(Scenes as source code)

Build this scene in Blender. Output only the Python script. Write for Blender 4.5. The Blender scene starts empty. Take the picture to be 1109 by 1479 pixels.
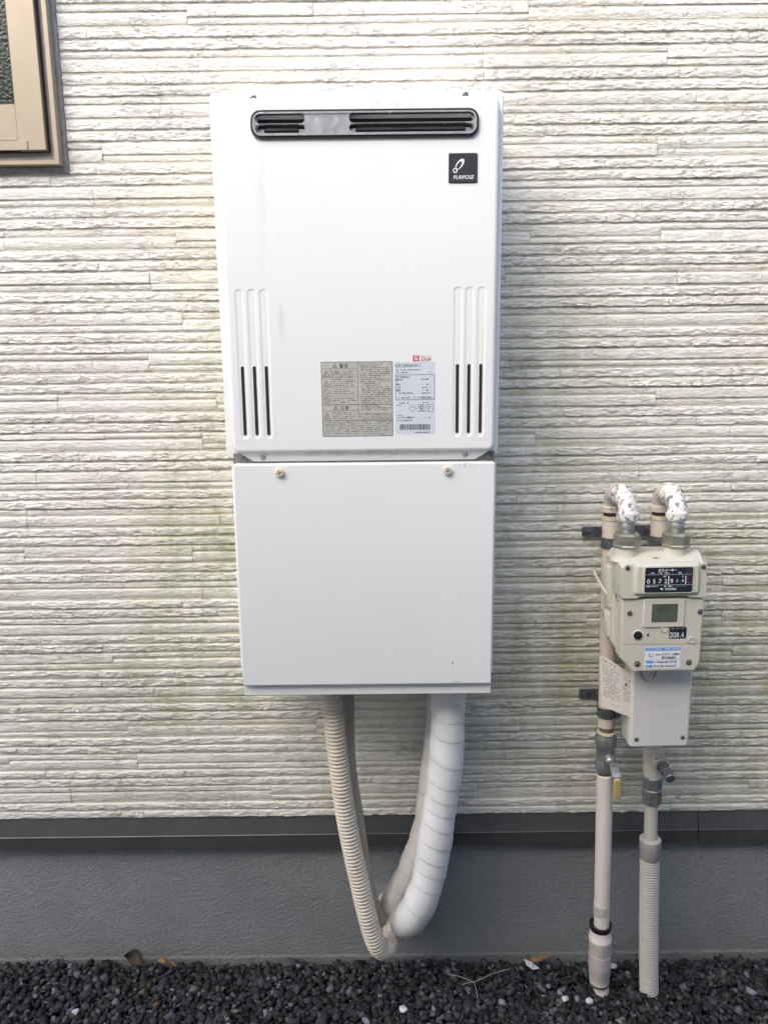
import bpy, bmesh, math, random
import numpy as np
from mathutils import Vector, Matrix

rad = math.radians
C = bpy.context.scene.collection
scene = bpy.context.scene
random.seed(7)
rng = np.random.default_rng(11)

# ---------------------------------------------------------------- camera, sky, sun, exposure
cam_d = bpy.data.cameras.new('camera')
cam = bpy.data.objects.new('camera', cam_d)
C.objects.link(cam)
cam_d.sensor_width = 36.0
cam_d.lens = 36.0 * 1111.0 / 1479.0
cam_d.clip_start = 0.02
cam_d.clip_end = 500.0
cam.location = (0.0, -1.6, 1.404)
cam.rotation_euler = (Matrix.Rotation(rad(90 - 11.0), 3, 'X') @ Matrix.Rotation(rad(-0.7), 3, 'Z')).to_euler()
scene.camera = cam

SUN_FROM = Vector((-0.46, -0.62, 0.64)).normalized()      # the side the light comes from
SUN_EL = math.asin(SUN_FROM.z)
SUN_AZ = math.atan2(SUN_FROM.x, SUN_FROM.y)
world = bpy.data.worlds.new('World')
scene.world = world
world.use_nodes = True
wn = world.node_tree.nodes
wl = world.node_tree.links
wn.clear()
w_out = wn.new('ShaderNodeOutputWorld')
w_bg = wn.new('ShaderNodeBackground')
w_sky = wn.new('ShaderNodeTexSky')
w_sky.sky_type = 'NISHITA'
w_sky.sun_disc = False
w_sky.sun_elevation = SUN_EL
w_sky.sun_rotation = SUN_AZ
w_sky.dust_density = 2.5
w_sky.ozone_density = 1.2
w_bg.inputs['Strength'].default_value = 0.15
wl.new(w_sky.outputs[0], w_bg.inputs[0])
wl.new(w_bg.outputs[0], w_out.inputs[0])

sun_d = bpy.data.lights.new('sun', 'SUN')
sun_d.energy = 1.4
sun_d.angle = rad(60)
sun_d.color = (1.0, 0.915, 0.81)
sun = bpy.data.objects.new('sun', sun_d)
C.objects.link(sun)
sun.location = (-3, -4, 5)
sun.rotation_euler = (-SUN_FROM).to_track_quat('-Z', 'Y').to_euler()

scene.view_settings.view_transform = 'Standard'
scene.view_settings.look = 'None'
scene.view_settings.gamma = 1.0
scene.view_settings.use_curve_mapping = False
scene.view_settings.exposure = 1.25
scene.cycles.use_denoising = True
scene.cycles.denoising_prefilter = 'ACCURATE'
scene.cycles.max_bounces = 8

# ---------------------------------------------------------------- materials
def new_mat(name):
    m = bpy.data.materials.new(name)
    m.use_nodes = True
    nt = m.node_tree
    return m, nt, nt.nodes, nt.links, nt.nodes['Principled BSDF']

def nd(nodes, kind, **kw):
    n = nodes.new(kind)
    for k, v in kw.items():
        setattr(n, k, v)
    return n

def mixc(nodes, links, a, b, fac, blend='MIX'):
    n = nodes.new('ShaderNodeMix')
    n.data_type = 'RGBA'
    n.blend_type = blend
    for sock, v in ((n.inputs['A'], a), (n.inputs['B'], b), (n.inputs['Factor'], fac)):
        if hasattr(v, 'links') or isinstance(v, bpy.types.NodeSocket):
            links.new(v, sock)
        else:
            sock.default_value = v if isinstance(v, (int, float)) else tuple(v) + ((1.0,) if len(v) == 3 else ())
    return n.outputs['Result']

def noise(nodes, links, scale, detail=4.0, rough=0.6, vec=None):
    n = nd(nodes, 'ShaderNodeTexNoise')
    n.inputs['Scale'].default_value = scale
    n.inputs['Detail'].default_value = detail
    n.inputs['Roughness'].default_value = rough
    if vec is not None:
        links.new(vec, n.inputs['Vector'])
    return n.outputs['Fac']

def ramp(nodes, links, fac, lo, hi, t0=0.0, t1=1.0):
    n = nd(nodes, 'ShaderNodeMapRange')
    n.inputs['From Min'].default_value = lo
    n.inputs['From Max'].default_value = hi
    n.inputs['To Min'].default_value = t0
    n.inputs['To Max'].default_value = t1
    links.new(fac, n.inputs['Value'])
    return n.outputs['Result']

def math_(nodes, links, op, a, b):
    n = nd(nodes, 'ShaderNodeMath', operation=op)
    for i, v in enumerate((a, b)):
        if isinstance(v, bpy.types.NodeSocket):
            links.new(v, n.inputs[i])
        else:
            n.inputs[i].default_value = v
    return n.outputs[0]

def position(nodes, links, scale=None):
    g = nd(nodes, 'ShaderNodeNewGeometry').outputs['Position']
    if scale is None:
        return g
    v = nd(nodes, 'ShaderNodeVectorMath', operation='MULTIPLY')
    links.new(g, v.inputs[0])
    v.inputs[1].default_value = scale
    return v.outputs[0]

def blob(nodes, links, x, z, rx, rz):
    """soft elliptic patch on a wall-parallel surface: 1 in the middle, 0 at its rim"""
    g = nd(nodes, 'ShaderNodeNewGeometry').outputs['Position']
    s = nd(nodes, 'ShaderNodeVectorMath', operation='SUBTRACT')
    links.new(g, s.inputs[0]); s.inputs[1].default_value = (x, 0, z)
    m = nd(nodes, 'ShaderNodeVectorMath', operation='MULTIPLY')
    links.new(s.outputs[0], m.inputs[0]); m.inputs[1].default_value = (1 / rx, 0, 1 / rz)
    l = nd(nodes, 'ShaderNodeVectorMath', operation='LENGTH')
    links.new(m.outputs[0], l.inputs[0])
    r = nd(nodes, 'ShaderNodeMapRange', interpolation_type='SMOOTHSTEP')
    r.inputs['From Min'].default_value = 1.0
    r.inputs['From Max'].default_value = 0.15
    links.new(l.outputs['Value'], r.inputs['Value'])
    return r.outputs['Result']

def bump(nodes, links, bsdf, height, strength, dist):
    b = nd(nodes, 'ShaderNodeBump')
    b.inputs['Strength'].default_value = strength
    b.inputs['Distance'].default_value = dist
    links.new(height, b.inputs['Height'])
    links.new(b.outputs[0], bsdf.inputs['Normal'])

def simple(name, col, rough=0.5, metal=0.0, vary=0.12, vscale=30.0, bmp=0.0, bscale=200.0, bdist=0.001, coat=0.0, spec=0.5, dirt=None, dirt_amt=0.0, dscale=14.0):
    m, nt, N, L, b = new_mat(name)
    b.inputs['Roughness'].default_value = rough
    b.inputs['Metallic'].default_value = metal
    b.inputs['Specular IOR Level'].default_value = spec
    b.inputs['Coat Weight'].default_value = coat
    p = position(N, L)
    f = noise(N, L, vscale, 5, 0.6, p)
    lo = tuple(max(0.0, c * (1 - vary)) for c in col)
    hi = tuple(min(1.0, c * (1 + vary)) for c in col)
    c = mixc(N, L, lo, hi, ramp(N, L, f, 0.3, 0.7))
    if dirt is not None:
        d = noise(N, L, dscale, 8, 0.7, p)
        c = mixc(N, L, c, dirt, ramp(N, L, d, 0.52, 0.75, 0.0, dirt_amt))
    L.new(c, b.inputs['Base Color'])
    r = noise(N, L, vscale * 2.3, 4, 0.6, p)
    L.new(ramp(N, L, r, 0.2, 0.8, max(0.03, rough - 0.1), min(1.0, rough + 0.1)), b.inputs['Roughness'])
    if bmp:
        bump(N, L, b, noise(N, L, bscale, 4, 0.6, p), bmp, bdist)
    return m

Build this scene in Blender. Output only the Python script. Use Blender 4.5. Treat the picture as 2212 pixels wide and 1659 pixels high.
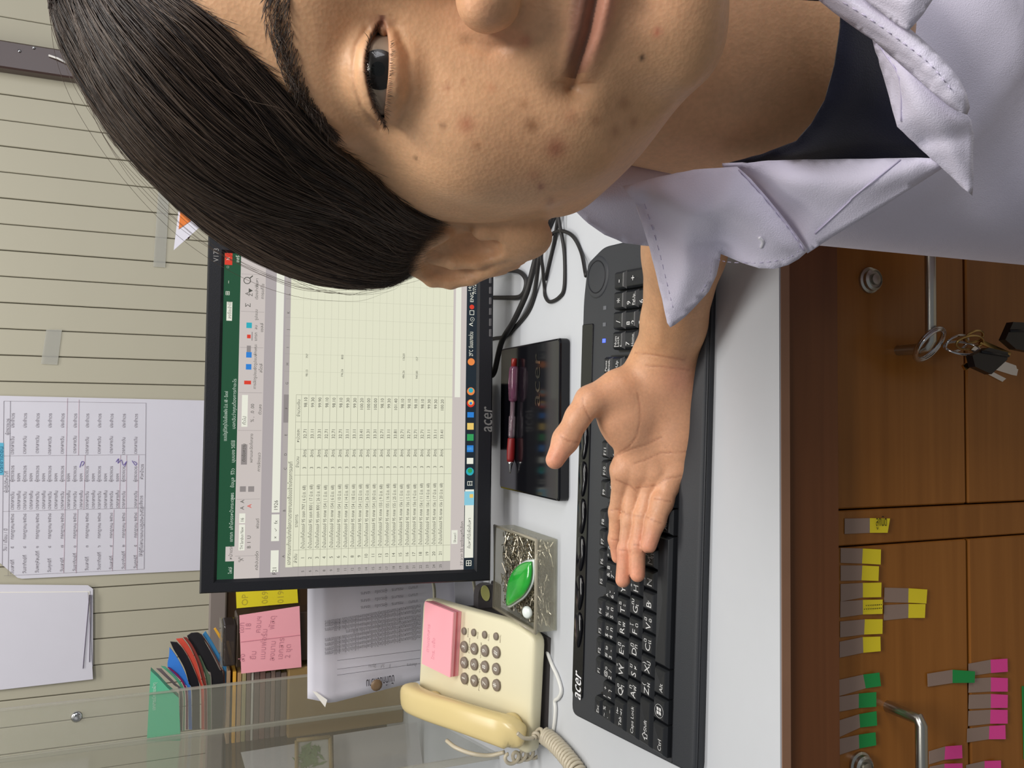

> **Set problem**
Reproduce the whole listing exactly, but not the images in it.

> **Answer below**
Build this scene in Blender. Output only the Python script. Write for Blender 4.5. The Blender scene starts empty. Take the picture to be 1109 by 1479 pixels.
import bpy, bmesh, math, random
import numpy as np
from mathutils import Vector, Matrix

rad = math.radians
C = bpy.context.scene.collection
scene = bpy.context.scene
random.seed(7)
rng = np.random.default_rng(11)

# ---------------------------------------------------------------- camera, sky, sun, exposure
cam_d = bpy.data.cameras.new('camera')
cam = bpy.data.objects.new('camera', cam_d)
C.objects.link(cam)
cam_d.sensor_width = 36.0
cam_d.lens = 36.0 * 1111.0 / 1479.0
cam_d.clip_start = 0.02
cam_d.clip_end = 500.0
cam.location = (0.0, -1.6, 1.404)
cam.rotation_euler = (Matrix.Rotation(rad(90 - 11.0), 3, 'X') @ Matrix.Rotation(rad(-0.7), 3, 'Z')).to_euler()
scene.camera = cam

SUN_FROM = Vector((-0.46, -0.62, 0.64)).normalized()      # the side the light comes from
SUN_EL = math.asin(SUN_FROM.z)
SUN_AZ = math.atan2(SUN_FROM.x, SUN_FROM.y)
world = bpy.data.worlds.new('World')
scene.world = world
world.use_nodes = True
wn = world.node_tree.nodes
wl = world.node_tree.links
wn.clear()
w_out = wn.new('ShaderNodeOutputWorld')
w_bg = wn.new('ShaderNodeBackground')
w_sky = wn.new('ShaderNodeTexSky')
w_sky.sky_type = 'NISHITA'
w_sky.sun_disc = False
w_sky.sun_elevation = SUN_EL
w_sky.sun_rotation = SUN_AZ
w_sky.dust_density = 2.5
w_sky.ozone_density = 1.2
w_bg.inputs['Strength'].default_value = 0.15
wl.new(w_sky.outputs[0], w_bg.inputs[0])
wl.new(w_bg.outputs[0], w_out.inputs[0])

sun_d = bpy.data.lights.new('sun', 'SUN')
sun_d.energy = 1.4
sun_d.angle = rad(60)
sun_d.color = (1.0, 0.915, 0.81)
sun = bpy.data.objects.new('sun', sun_d)
C.objects.link(sun)
sun.location = (-3, -4, 5)
sun.rotation_euler = (-SUN_FROM).to_track_quat('-Z', 'Y').to_euler()

scene.view_settings.view_transform = 'Standard'
scene.view_settings.look = 'None'
scene.view_settings.gamma = 1.0
scene.view_settings.use_curve_mapping = False
scene.view_settings.exposure = 1.25
scene.cycles.use_denoising = True
scene.cycles.denoising_prefilter = 'ACCURATE'
scene.cycles.max_bounces = 8

# ---------------------------------------------------------------- materials
def new_mat(name):
    m = bpy.data.materials.new(name)
    m.use_nodes = True
    nt = m.node_tree
    return m, nt, nt.nodes, nt.links, nt.nodes['Principled BSDF']

def nd(nodes, kind, **kw):
    n = nodes.new(kind)
    for k, v in kw.items():
        setattr(n, k, v)
    return n

def mixc(nodes, links, a, b, fac, blend='MIX'):
    n = nodes.new('ShaderNodeMix')
    n.data_type = 'RGBA'
    n.blend_type = blend
    for sock, v in ((n.inputs['A'], a), (n.inputs['B'], b), (n.inputs['Factor'], fac)):
        if hasattr(v, 'links') or isinstance(v, bpy.types.NodeSocket):
            links.new(v, sock)
        else:
            sock.default_value = v if isinstance(v, (int, float)) else tuple(v) + ((1.0,) if len(v) == 3 else ())
    return n.outputs['Result']

def noise(nodes, links, scale, detail=4.0, rough=0.6, vec=None):
    n = nd(nodes, 'ShaderNodeTexNoise')
    n.inputs['Scale'].default_value = scale
    n.inputs['Detail'].default_value = detail
    n.inputs['Roughness'].default_value = rough
    if vec is not None:
        links.new(vec, n.inputs['Vector'])
    return n.outputs['Fac']

def ramp(nodes, links, fac, lo, hi, t0=0.0, t1=1.0):
    n = nd(nodes, 'ShaderNodeMapRange')
    n.inputs['From Min'].default_value = lo
    n.inputs['From Max'].default_value = hi
    n.inputs['To Min'].default_value = t0
    n.inputs['To Max'].default_value = t1
    links.new(fac, n.inputs['Value'])
    return n.outputs['Result']

def math_(nodes, links, op, a, b):
    n = nd(nodes, 'ShaderNodeMath', operation=op)
    for i, v in enumerate((a, b)):
        if isinstance(v, bpy.types.NodeSocket):
            links.new(v, n.inputs[i])
        else:
            n.inputs[i].default_value = v
    return n.outputs[0]

def position(nodes, links, scale=None):
    g = nd(nodes, 'ShaderNodeNewGeometry').outputs['Position']
    if scale is None:
        return g
    v = nd(nodes, 'ShaderNodeVectorMath', operation='MULTIPLY')
    links.new(g, v.inputs[0])
    v.inputs[1].default_value = scale
    return v.outputs[0]

def blob(nodes, links, x, z, rx, rz):
    """soft elliptic patch on a wall-parallel surface: 1 in the middle, 0 at its rim"""
    g = nd(nodes, 'ShaderNodeNewGeometry').outputs['Position']
    s = nd(nodes, 'ShaderNodeVectorMath', operation='SUBTRACT')
    links.new(g, s.inputs[0]); s.inputs[1].default_value = (x, 0, z)
    m = nd(nodes, 'ShaderNodeVectorMath', operation='MULTIPLY')
    links.new(s.outputs[0], m.inputs[0]); m.inputs[1].default_value = (1 / rx, 0, 1 / rz)
    l = nd(nodes, 'ShaderNodeVectorMath', operation='LENGTH')
    links.new(m.outputs[0], l.inputs[0])
    r = nd(nodes, 'ShaderNodeMapRange', interpolation_type='SMOOTHSTEP')
    r.inputs['From Min'].default_value = 1.0
    r.inputs['From Max'].default_value = 0.15
    links.new(l.outputs['Value'], r.inputs['Value'])
    return r.outputs['Result']

def bump(nodes, links, bsdf, height, strength, dist):
    b = nd(nodes, 'ShaderNodeBump')
    b.inputs['Strength'].default_value = strength
    b.inputs['Distance'].default_value = dist
    links.new(height, b.inputs['Height'])
    links.new(b.outputs[0], bsdf.inputs['Normal'])

def simple(name, col, rough=0.5, metal=0.0, vary=0.12, vscale=30.0, bmp=0.0, bscale=200.0, bdist=0.001, coat=0.0, spec=0.5, dirt=None, dirt_amt=0.0, dscale=14.0):
    m, nt, N, L, b = new_mat(name)
    b.inputs['Roughness'].default_value = rough
    b.inputs['Metallic'].default_value = metal
    b.inputs['Specular IOR Level'].default_value = spec
    b.inputs['Coat Weight'].default_value = coat
    p = position(N, L)
    f = noise(N, L, vscale, 5, 0.6, p)
    lo = tuple(max(0.0, c * (1 - vary)) for c in col)
    hi = tuple(min(1.0, c * (1 + vary)) for c in col)
    c = mixc(N, L, lo, hi, ramp(N, L, f, 0.3, 0.7))
    if dirt is not None:
        d = noise(N, L, dscale, 8, 0.7, p)
        c = mixc(N, L, c, dirt, ramp(N, L, d, 0.52, 0.75, 0.0, dirt_amt))
    L.new(c, b.inputs['Base Color'])
    r = noise(N, L, vscale * 2.3, 4, 0.6, p)
    L.new(ramp(N, L, r, 0.2, 0.8, max(0.03, rough - 0.1), min(1.0, rough + 0.1)), b.inputs['Roughness'])
    if bmp:
        bump(N, L, b, noise(N, L, bscale, 4, 0.6, p), bmp, bdist)
    return m

Build this scene in Blender. Output only the Python script. Use Blender 4.5. Treat the picture as 2212 pixels wide and 1659 pixels high.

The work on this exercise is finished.